## REQUIRED TASK
Quote exactly the lines spanning from the top of the data below to the line that contains "from mathutils import Vector", including both.
....
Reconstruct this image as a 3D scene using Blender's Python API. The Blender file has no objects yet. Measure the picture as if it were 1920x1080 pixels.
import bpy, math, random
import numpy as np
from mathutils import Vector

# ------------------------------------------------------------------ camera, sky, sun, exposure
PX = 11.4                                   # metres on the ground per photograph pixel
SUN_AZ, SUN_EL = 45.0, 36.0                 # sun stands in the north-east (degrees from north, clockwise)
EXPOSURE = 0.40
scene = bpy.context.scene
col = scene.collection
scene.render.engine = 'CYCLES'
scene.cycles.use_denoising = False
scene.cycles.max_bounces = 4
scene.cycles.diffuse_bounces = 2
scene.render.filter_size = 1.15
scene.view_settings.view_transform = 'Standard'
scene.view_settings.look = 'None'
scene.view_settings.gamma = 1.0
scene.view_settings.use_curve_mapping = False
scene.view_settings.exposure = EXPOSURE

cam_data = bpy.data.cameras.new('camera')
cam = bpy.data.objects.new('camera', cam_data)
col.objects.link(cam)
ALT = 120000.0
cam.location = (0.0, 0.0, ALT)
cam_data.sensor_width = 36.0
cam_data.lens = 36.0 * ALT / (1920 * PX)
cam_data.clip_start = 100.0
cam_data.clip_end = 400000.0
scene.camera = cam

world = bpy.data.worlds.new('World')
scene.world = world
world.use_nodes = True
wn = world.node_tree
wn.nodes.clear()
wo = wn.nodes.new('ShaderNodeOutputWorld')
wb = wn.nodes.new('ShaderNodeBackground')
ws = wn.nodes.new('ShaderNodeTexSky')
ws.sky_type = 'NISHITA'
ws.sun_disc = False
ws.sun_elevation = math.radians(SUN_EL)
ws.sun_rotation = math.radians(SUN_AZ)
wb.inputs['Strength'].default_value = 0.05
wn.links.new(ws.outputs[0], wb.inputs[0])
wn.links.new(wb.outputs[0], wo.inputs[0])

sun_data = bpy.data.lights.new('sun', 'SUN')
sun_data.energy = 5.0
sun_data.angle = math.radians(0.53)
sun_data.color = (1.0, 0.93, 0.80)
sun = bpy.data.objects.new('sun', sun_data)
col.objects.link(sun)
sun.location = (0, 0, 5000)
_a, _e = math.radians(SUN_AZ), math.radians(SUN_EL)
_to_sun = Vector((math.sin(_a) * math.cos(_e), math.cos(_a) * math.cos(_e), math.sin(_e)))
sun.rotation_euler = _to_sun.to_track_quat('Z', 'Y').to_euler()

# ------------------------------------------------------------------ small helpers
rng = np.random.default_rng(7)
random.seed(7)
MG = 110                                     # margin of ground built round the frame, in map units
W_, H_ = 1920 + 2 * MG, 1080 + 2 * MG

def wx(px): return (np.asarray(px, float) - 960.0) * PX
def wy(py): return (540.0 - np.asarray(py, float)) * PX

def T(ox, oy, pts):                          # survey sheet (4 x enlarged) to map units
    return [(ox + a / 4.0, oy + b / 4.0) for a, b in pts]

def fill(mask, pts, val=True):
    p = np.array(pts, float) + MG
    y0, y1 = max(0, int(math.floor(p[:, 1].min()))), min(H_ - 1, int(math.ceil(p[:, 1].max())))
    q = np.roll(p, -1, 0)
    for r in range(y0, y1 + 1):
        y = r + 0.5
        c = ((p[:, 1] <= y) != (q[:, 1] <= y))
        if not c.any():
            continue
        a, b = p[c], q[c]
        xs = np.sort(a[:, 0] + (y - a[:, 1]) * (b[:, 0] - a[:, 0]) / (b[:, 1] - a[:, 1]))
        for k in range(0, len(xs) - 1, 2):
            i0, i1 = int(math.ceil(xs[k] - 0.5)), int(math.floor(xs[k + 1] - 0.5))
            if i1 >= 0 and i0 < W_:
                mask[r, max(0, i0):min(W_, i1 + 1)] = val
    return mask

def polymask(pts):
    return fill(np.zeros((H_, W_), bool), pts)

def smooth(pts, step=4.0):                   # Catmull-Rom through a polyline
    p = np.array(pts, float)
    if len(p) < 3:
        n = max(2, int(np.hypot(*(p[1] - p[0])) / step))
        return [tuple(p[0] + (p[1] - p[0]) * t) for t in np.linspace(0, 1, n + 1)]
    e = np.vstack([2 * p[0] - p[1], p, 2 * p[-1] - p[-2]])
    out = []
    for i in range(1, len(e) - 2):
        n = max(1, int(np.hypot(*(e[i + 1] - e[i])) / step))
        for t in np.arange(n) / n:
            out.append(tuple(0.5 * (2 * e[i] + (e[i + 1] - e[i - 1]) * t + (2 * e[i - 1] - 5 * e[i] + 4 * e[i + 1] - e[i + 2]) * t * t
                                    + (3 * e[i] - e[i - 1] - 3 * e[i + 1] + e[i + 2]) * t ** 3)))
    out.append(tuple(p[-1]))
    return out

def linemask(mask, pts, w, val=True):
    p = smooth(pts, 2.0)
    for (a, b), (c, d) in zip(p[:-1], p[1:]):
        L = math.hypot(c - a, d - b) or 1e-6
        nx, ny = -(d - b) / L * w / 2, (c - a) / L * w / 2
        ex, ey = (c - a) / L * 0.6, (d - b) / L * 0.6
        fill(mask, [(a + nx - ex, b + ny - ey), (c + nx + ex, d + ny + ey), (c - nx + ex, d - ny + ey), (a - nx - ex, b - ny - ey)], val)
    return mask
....
## SOLUTION FOR THIS PROBLEM
Reconstruct this image as a 3D scene using Blender's Python API. The Blender file has no objects yet. Measure the picture as if it were 1920x1080 pixels.
import bpy, math, random
import numpy as np
from mathutils import Vector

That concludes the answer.